Determination (decision)

  1. In accordance with paragraph 54 of the Housing Ombudsman Scheme there was maladministration by the landlord in respect of its:
  1. Response to the resident’s reports of noise nuisance.
  2. Complaint handling.

Reasons

  1. The landlord’s handling of the resident’s reports of noise was not appropriate. It did not take all the action it would have been appropriate and reasonable to take and failed to refer the case to environmental health within a reasonable time so that the level of noise could be established with a view to reaching a view on whether or not it amounted to a statutory nuisance.
  2. The landlord’s complaint handling was not appropriate. There were delays at several stages and its failure to provide full responses and follow its complaint procedure meant that the resident had to submit three separate complaints before coming to this Service.
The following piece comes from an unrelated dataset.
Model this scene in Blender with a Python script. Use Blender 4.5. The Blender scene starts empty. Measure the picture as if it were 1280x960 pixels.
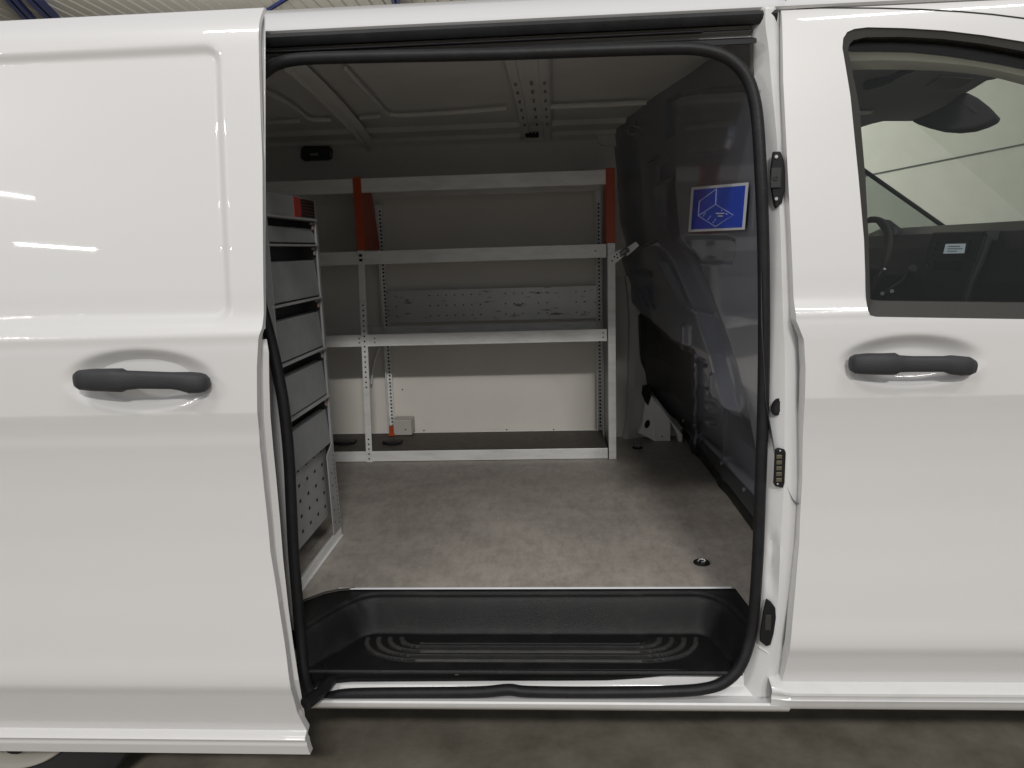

Orders and recommendations

Orders

  1. The landlord shall take the following action within four weeks of the date of this report and also provide the Ombudsman evidence of compliance with these orders.
  1. A senior manager to apologise to the resident for the failings identified in this report – relating to both its response to noise and its complaint handling.
  2. Pay the resident the sum of £600 to reflect the impact the distress and inconvenience these failings had on her.
  3. Assess the sound insulation of the floor/ceiling between the property and the flat above and compare this to the sound insulation of other flats in the building to assess for a defect specific to the resident’s property (as recommended by environmental health).
  4. Provide training for staff dealing with ASB/noise complaints, so that staff are aware of when a referral to environmental health is appropriate to assess the level and extent of the noise.
  5. Provide complaint handling staff with training to ensure that its findings within complaint responses are evidenced and, where further action is required, to set out that action.

Recommendation

  1. It is recommended that, if it has not done so already, that the landlord considers carrying out the other recommendations made by environmental health and gives the resident an update on what action, if any, it decides to take.